I would tell aspiring authors to really investigate your goals and be frank with yourself about why you want to do this. It’s a difficult path emotionally, creatively, and professionally and what will get you through the low points is being very clear about your “why”. It can also be incredibly rewarding, but knowing what you’re getting yourself into is key.

Writing and publishing are two different disciplines. Your “why” will inform whether you pursue traditional publishing or seek to self-publish. It will keep you going through rejections, delays, bad reviews, disappointment, and the imposter syndrome that we all go through. 

The other very important thing is to have a community to fall back on. Whether that’s a chapter of a professional organization like RWA, SFWA, SCWBI, and others, or a Facebook group, critique group, or writer’s circle, having others to commiserate and celebrate with you makes the journey much easier.

Is there a character in SONG OF BLOOD & STONE that you most relate to? How do you select names of your characters?

I think Jasminda represents various aspects of myself both as I am and as I’d like to be. She’s definitely bolder than I am, but her struggle to feel a part of things is one that I understand. 
As for naming my characters, for each nation, I asked questions about how the names should generally work. Things like: which prefixes and suffixes are common? Which letters and sounds are prevalent? Which letters or sounds either don’t exist or are more rare? So the Elsirans have a lot of double vowels in their names. Qs, Vs, and Zs are prominent, but there are no hard Cs. 

Lagrimari names generally don’t use Js. I set up which suffixes were for men and women and the types of sounds the names would have. There are only 9 last names in Lagrimar, corresponding with the Houses. Jasminda as a name is an exception. Her parents didn’t follow the naming conventions of either country for her or her brothers. Because their interracial relationship was unique, they wanted their children’s names to be distinctive as well.

What do you most hope that readers take away from SONG OF BLOOD AND STONE?

I really just hope readers enjoy the story and the characters. Jasminda is a heroine that I had been longing to see, so I hope people get as much joy and heartache from her story as I did when I wrote it. 

Can you tell us more about the next books in the series? What are you working on now?

Book 2, WHISPERS OF SHADOW & FLAME, follows a parallel timeline to SONG. It’s about Darvyn, a character we hear about in SONG who was the Earthsinger responsible for disguising Jack. The disguise’s failure gets Jack captured and he wonders what happened to Darvyn. So in WHISPERS, we find out.
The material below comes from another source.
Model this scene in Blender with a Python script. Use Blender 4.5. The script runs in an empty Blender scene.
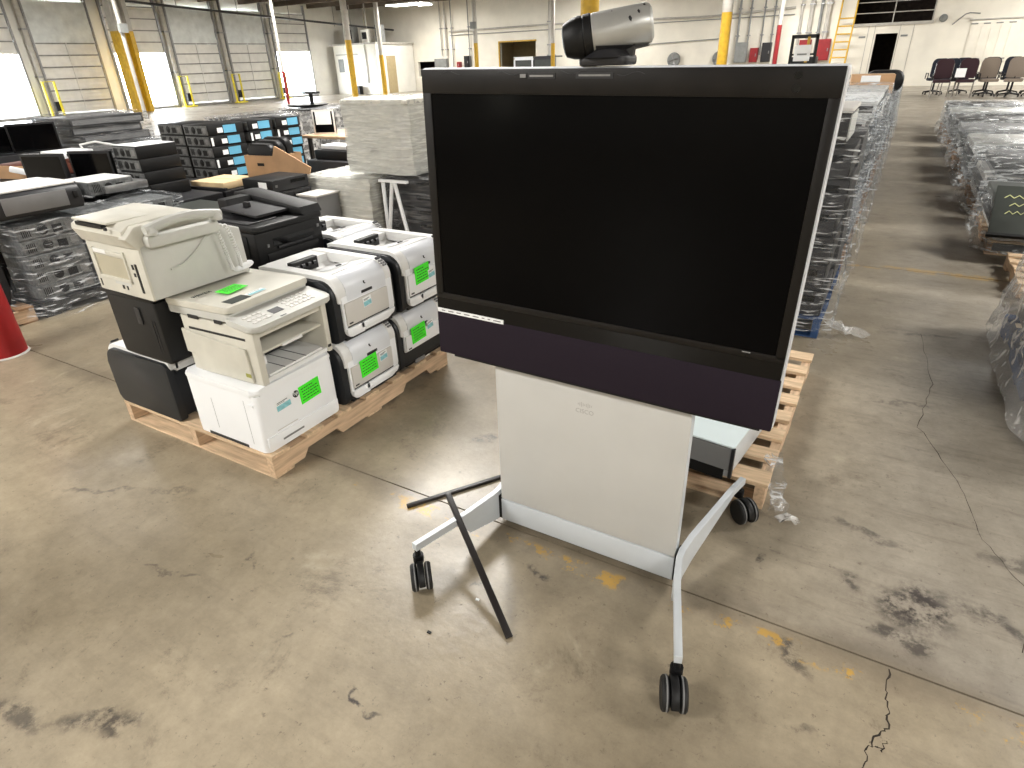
import bpy, bmesh, math, random
from mathutils import Vector, Matrix
random.seed(7)
PI = math.pi
scene = bpy.context.scene
C = scene.collection

# ------------------------------------------------------------------ camera, world, exposure
F, PITCH, ROLL, HEAD, EYE = 614.5, 0.485, -0.035, 0.544, 1.55
cd = bpy.data.cameras.new('camera'); cam = bpy.data.objects.new('camera', cd); C.objects.link(cam)
cd.sensor_width = 36.0; cd.lens = 36.0 * F / 1024.0; cd.clip_start = 0.05; cd.clip_end = 200
_h = Matrix.Rotation(HEAD, 3, 'Z')
_fwd = _h @ Vector((0, math.cos(PITCH), -math.sin(PITCH)))
_up = Vector((0, math.sin(PITCH), math.cos(PITCH))); _rt = Vector((1, 0, 0))
_r2 = _h @ (math.cos(ROLL) * _rt + math.sin(ROLL) * _up)
_u2 = _h @ (-math.sin(ROLL) * _rt + math.cos(ROLL) * _up)
cam.matrix_world = Matrix(((_r2.x, _u2.x, -_fwd.x, 0), (_r2.y, _u2.y, -_fwd.y, 0), (_r2.z, _u2.z, -_fwd.z, EYE), (0, 0, 0, 1)))
scene.camera = cam

w = bpy.data.worlds.new('daylight'); scene.world = w; w.use_nodes = True
bg = w.node_tree.nodes['Background']
bg.inputs[0].default_value = (0.86, 0.93, 1.0, 1); bg.inputs[1].default_value = 20.0
vs = scene.view_settings
vs.view_transform = 'Standard'; vs.look = 'None'; vs.gamma = 1.0; vs.use_curve_mapping = False
vs.exposure = 0.85
LAMP_W = 190.0
CEIL = 4.75
# added ceiling lamps: (x, y) of every fixture, built with the fixtures further down
LAMPS = [(x, y) for y in (-11, -2.5, 5.5, 14, 22.5, 31) for x in (-24.5, -14.5, -4.5, 4.5)]

# ------------------------------------------------------------------ materials
def S(r, g, b):
    f = lambda c: (c / 255.0 / 12.92) if c / 255.0 <= 0.04045 else ((c / 255.0 + 0.055) / 1.055) ** 2.4
    return (f(r), f(g), f(b), 1)

def nd(nt, t, **kw):
    n = nt.nodes.new(t)
    for k, v in kw.items(): setattr(n, k, v)
    return n

def mat(name, col, rough=0.5, metal=0.0, var=0.06, scale=6.0, bump=0.0, bscale=80.0, spec=0.5, stretch=None, emit=None, coat=0.0):
    m = bpy.data.materials.new(name); m.use_nodes = True; nt = m.node_tree; b = nt.nodes['Principled BSDF']
    b.inputs['Roughness'].default_value = rough; b.inputs['Metallic'].default_value = metal
    b.inputs['Specular IOR Level'].default_value = spec
    if coat: b.inputs['Coat Weight'].default_value = coat
    tc = nd(nt, 'ShaderNodeTexCoord'); src = tc.outputs['Object']
    if stretch:
        mp = nd(nt, 'ShaderNodeMapping'); mp.inputs['Scale'].default_value = stretch
        nt.links.new(src, mp.inputs['Vector']); src = mp.outputs[0]
    n = nd(nt, 'ShaderNodeTexNoise'); n.inputs['Scale'].default_value = scale; n.inputs['Detail'].default_value = 5
    nt.links.new(src, n.inputs['Vector'])
    r = nd(nt, 'ShaderNodeValToRGB')
    a, c2 = 1 - var * 2, 1 + var
    r.color_ramp.elements[0].position = .3; r.color_ramp.elements[1].position = .7
    r.color_ramp.elements[0].color = (col[0] * a, col[1] * a, col[2] * a, 1)
    r.color_ramp.elements[1].color = (min(1, col[0] * c2), min(1, col[1] * c2), min(1, col[2] * c2), 1)
    nt.links.new(n.outputs['Fac'], r.inputs[0]); nt.links.new(r.outputs[0], b.inputs['Base Color'])
    if bump:
        n2 = nd(nt, 'ShaderNodeTexNoise'); n2.inputs['Scale'].default_value = bscale; n2.inputs['Detail'].default_value = 3
        nt.links.new(src, n2.inputs['Vector'])
        bp = nd(nt, 'ShaderNodeBump'); bp.inputs['Strength'].default_value = bump; bp.inputs['Distance'].default_value = 0.01
        nt.links.new(n2.outputs['Fac'], bp.inputs['Height']); nt.links.new(bp.outputs[0], b.inputs['Normal'])
    if emit:
        b.inputs['Emission Color'].default_value = emit[0]; b.inputs['Emission Strength'].default_value = emit[1]
    return m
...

But it also pushes the story forward, showing what’s going on in Lagrimar in the days before the Mantle comes down and setting up the next challenge that Jack, Jasminda, and Darvyn will face.

Book 3, CRY OF METAL & BONE picks up the story of how Elsira and Lagrimar deal with the fall of the Mantle and the new threat facing the nations.

I’m also working on a brand-new series with dragons ☺.

What are your favorite books you would recommend to readers?

Among my favorites of all time are Wild Seed by Octavia Butler, The Sea of Tranquility by Katja Millay, Finnikin of the Rock by Melina Marchetta, Maybe Someday by Colleen Hoover, Daughter of Smoke & Bone by Laini Taylor and Sheltered by Charlotte Stein. I could go on and on, but I’ll leave it there.